Learning to drive the family car. It was a 58 Ford 6 cyl stick. No power anything. No AC. It had floor vents you could open to “cool” off. It already had bondo on the rocker panels and on the fenders behind the front wheels where it had rusted through even though it was only 4 years old. The car would probably not make it to 100k miles. Very few did. It had shoe brakes, no seat belts and bias-ply tires. My mother rear-ended another car once because she didn’t have the strength to lock up the wheels. I’m sure she could have stopped in time in a modern car with power disk brakes.
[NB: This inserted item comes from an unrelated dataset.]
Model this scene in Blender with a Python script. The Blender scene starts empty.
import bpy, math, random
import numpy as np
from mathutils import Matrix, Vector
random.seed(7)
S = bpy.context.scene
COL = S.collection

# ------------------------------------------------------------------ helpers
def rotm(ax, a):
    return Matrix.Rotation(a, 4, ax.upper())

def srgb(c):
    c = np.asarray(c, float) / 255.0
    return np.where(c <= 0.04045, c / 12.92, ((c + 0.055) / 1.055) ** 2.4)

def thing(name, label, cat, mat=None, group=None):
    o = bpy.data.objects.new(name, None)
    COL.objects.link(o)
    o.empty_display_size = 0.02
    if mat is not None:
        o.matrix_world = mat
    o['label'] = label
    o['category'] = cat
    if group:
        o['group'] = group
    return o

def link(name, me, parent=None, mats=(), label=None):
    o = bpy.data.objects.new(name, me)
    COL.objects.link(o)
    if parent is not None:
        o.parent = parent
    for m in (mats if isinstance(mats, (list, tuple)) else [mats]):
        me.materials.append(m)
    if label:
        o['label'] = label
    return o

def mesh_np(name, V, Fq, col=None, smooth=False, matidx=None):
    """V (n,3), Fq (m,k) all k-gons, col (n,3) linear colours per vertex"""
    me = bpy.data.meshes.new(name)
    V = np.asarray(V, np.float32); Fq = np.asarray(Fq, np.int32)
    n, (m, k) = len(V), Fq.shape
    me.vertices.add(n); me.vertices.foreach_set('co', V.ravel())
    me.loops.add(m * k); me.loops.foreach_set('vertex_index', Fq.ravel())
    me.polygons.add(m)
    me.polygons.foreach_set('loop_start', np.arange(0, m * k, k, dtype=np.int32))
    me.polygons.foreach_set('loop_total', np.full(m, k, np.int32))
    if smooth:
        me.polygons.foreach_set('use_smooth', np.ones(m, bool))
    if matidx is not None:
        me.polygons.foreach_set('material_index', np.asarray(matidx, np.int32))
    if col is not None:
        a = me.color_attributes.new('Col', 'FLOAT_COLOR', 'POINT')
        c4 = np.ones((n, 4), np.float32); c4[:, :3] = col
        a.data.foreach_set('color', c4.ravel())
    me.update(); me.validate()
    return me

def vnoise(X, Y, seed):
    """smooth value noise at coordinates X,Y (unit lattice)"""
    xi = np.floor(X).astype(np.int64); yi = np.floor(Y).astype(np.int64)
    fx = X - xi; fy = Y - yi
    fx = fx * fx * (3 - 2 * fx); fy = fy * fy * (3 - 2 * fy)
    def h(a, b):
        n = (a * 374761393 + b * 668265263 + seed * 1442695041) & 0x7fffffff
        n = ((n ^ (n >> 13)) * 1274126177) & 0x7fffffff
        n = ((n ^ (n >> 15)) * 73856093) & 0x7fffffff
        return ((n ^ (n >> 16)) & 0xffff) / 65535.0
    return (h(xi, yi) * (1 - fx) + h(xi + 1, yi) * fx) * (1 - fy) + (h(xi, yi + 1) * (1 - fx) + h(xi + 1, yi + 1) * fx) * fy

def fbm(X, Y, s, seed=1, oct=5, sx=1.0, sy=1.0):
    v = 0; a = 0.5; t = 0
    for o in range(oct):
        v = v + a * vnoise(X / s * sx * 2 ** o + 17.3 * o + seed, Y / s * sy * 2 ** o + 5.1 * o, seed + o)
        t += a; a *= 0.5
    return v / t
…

The interstate highways were just being built. The first time I drove on a road was on a 10 mile stretch of I-90 that had just been completed. Only that 10 miles existed on that stretch and there was almost no traffic. A trip to my Aunt and Uncle’s home in Charleston, WV took over 8 hours. That trip became 5 hours or less after the interstates were completed.
“The interstate highways were just being built. The first time I drove on a road was on a 10 mile stretch of I-90 that had just been completed. Only that 10 miles existed on that stretch and there was almost no traffic. A trip to my Aunt and Uncles home in Charleston, WV took over 8 hours. That trip became 5 hours or less after the interstates were completed.”
You stumbled on something there, we were BUILDING highways that improve the country greatly. Now what? Trains and light rail that no one uses? We’re friggen lost.